**Challenge**
Extract the full listing below without altering a single character.

**Dataset excerpt**
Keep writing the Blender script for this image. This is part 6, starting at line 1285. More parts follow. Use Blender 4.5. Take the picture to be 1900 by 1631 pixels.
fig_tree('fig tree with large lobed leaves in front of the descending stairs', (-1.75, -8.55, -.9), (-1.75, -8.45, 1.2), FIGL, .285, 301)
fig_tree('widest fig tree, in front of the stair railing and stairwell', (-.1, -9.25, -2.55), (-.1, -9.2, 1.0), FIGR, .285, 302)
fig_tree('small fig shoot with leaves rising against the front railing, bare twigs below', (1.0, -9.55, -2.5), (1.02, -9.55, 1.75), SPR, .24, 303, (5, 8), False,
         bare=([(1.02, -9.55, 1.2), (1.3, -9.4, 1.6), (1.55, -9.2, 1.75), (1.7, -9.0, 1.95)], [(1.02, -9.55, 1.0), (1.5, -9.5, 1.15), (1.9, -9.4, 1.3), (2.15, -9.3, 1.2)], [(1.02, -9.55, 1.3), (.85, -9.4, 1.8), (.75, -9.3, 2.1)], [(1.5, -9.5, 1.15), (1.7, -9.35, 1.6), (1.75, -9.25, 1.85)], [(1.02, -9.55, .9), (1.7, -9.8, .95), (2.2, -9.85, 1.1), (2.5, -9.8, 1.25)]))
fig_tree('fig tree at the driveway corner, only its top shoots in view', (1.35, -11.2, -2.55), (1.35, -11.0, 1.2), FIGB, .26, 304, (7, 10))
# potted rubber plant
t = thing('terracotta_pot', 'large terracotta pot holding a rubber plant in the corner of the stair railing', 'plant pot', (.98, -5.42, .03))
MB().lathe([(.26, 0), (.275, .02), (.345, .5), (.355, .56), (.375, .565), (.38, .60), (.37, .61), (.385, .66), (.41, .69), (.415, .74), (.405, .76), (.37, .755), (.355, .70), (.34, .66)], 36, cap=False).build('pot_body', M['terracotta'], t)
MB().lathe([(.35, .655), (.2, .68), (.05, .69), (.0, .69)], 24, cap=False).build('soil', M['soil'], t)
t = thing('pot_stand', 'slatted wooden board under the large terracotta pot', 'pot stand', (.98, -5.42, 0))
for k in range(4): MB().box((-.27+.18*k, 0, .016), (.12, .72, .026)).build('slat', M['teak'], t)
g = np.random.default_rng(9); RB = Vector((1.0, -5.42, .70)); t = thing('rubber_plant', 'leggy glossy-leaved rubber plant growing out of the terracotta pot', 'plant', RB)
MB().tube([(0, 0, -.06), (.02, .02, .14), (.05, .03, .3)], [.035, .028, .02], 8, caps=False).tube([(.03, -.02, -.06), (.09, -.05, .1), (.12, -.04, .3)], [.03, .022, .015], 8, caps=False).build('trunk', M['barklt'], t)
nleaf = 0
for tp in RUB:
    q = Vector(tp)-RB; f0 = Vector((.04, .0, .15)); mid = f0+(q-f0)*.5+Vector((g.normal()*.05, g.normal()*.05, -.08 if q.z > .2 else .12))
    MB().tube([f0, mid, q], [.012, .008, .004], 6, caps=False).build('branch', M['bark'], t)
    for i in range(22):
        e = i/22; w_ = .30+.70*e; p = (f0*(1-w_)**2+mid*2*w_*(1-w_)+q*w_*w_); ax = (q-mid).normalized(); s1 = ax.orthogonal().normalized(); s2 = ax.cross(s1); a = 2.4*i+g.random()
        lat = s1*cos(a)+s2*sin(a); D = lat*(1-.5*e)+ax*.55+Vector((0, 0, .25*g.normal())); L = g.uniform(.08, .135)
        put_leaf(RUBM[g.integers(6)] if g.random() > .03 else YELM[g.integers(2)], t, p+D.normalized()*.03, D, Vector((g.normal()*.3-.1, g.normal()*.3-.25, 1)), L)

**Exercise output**
Keep writing the Blender script for this image. This is part 6, starting at line 1285. More parts follow. Use Blender 4.5. Take the picture to be 1900 by 1631 pixels.
fig_tree('fig tree with large lobed leaves in front of the descending stairs', (-1.75, -8.55, -.9), (-1.75, -8.45, 1.2), FIGL, .285, 301)
fig_tree('widest fig tree, in front of the stair railing and stairwell', (-.1, -9.25, -2.55), (-.1, -9.2, 1.0), FIGR, .285, 302)
fig_tree('small fig shoot with leaves rising against the front railing, bare twigs below', (1.0, -9.55, -2.5), (1.02, -9.55, 1.75), SPR, .24, 303, (5, 8), False,
         bare=([(1.02, -9.55, 1.2), (1.3, -9.4, 1.6), (1.55, -9.2, 1.75), (1.7, -9.0, 1.95)], [(1.02, -9.55, 1.0), (1.5, -9.5, 1.15), (1.9, -9.4, 1.3), (2.15, -9.3, 1.2)], [(1.02, -9.55, 1.3), (.85, -9.4, 1.8), (.75, -9.3, 2.1)], [(1.5, -9.5, 1.15), (1.7, -9.35, 1.6), (1.75, -9.25, 1.85)], [(1.02, -9.55, .9), (1.7, -9.8, .95), (2.2, -9.85, 1.1), (2.5, -9.8, 1.25)]))
fig_tree('fig tree at the driveway corner, only its top shoots in view', (1.35, -11.2, -2.55), (1.35, -11.0, 1.2), FIGB, .26, 304, (7, 10))
# potted rubber plant
t = thing('terracotta_pot', 'large terracotta pot holding a rubber plant in the corner of the stair railing', 'plant pot', (.98, -5.42, .03))
MB().lathe([(.26, 0), (.275, .02), (.345, .5), (.355, .56), (.375, .565), (.38, .60), (.37, .61), (.385, .66), (.41, .69), (.415, .74), (.405, .76), (.37, .755), (.355, .70), (.34, .66)], 36, cap=False).build('pot_body', M['terracotta'], t)
MB().lathe([(.35, .655), (.2, .68), (.05, .69), (.0, .69)], 24, cap=False).build('soil', M['soil'], t)
t = thing('pot_stand', 'slatted wooden board under the large terracotta pot', 'pot stand', (.98, -5.42, 0))
for k in range(4): MB().box((-.27+.18*k, 0, .016), (.12, .72, .026)).build('slat', M['teak'], t)
g = np.random.default_rng(9); RB = Vector((1.0, -5.42, .70)); t = thing('rubber_plant', 'leggy glossy-leaved rubber plant growing out of the terracotta pot', 'plant', RB)
MB().tube([(0, 0, -.06), (.02, .02, .14), (.05, .03, .3)], [.035, .028, .02], 8, caps=False).tube([(.03, -.02, -.06), (.09, -.05, .1), (.12, -.04, .3)], [.03, .022, .015], 8, caps=False).build('trunk', M['barklt'], t)
nleaf = 0
for tp in RUB:
    q = Vector(tp)-RB; f0 = Vector((.04, .0, .15)); mid = f0+(q-f0)*.5+Vector((g.normal()*.05, g.normal()*.05, -.08 if q.z > .2 else .12))
    MB().tube([f0, mid, q], [.012, .008, .004], 6, caps=False).build('branch', M['bark'], t)
    for i in range(22):
        e = i/22; w_ = .30+.70*e; p = (f0*(1-w_)**2+mid*2*w_*(1-w_)+q*w_*w_); ax = (q-mid).normalized(); s1 = ax.orthogonal().normalized(); s2 = ax.cross(s1); a = 2.4*i+g.random()
        lat = s1*cos(a)+s2*sin(a); D = lat*(1-.5*e)+ax*.55+Vector((0, 0, .25*g.normal())); L = g.uniform(.08, .135)
        put_leaf(RUBM[g.integers(6)] if g.random() > .03 else YELM[g.integers(2)], t, p+D.normalized()*.03, D, Vector((g.normal()*.3-.1, g.normal()*.3-.25, 1)), L)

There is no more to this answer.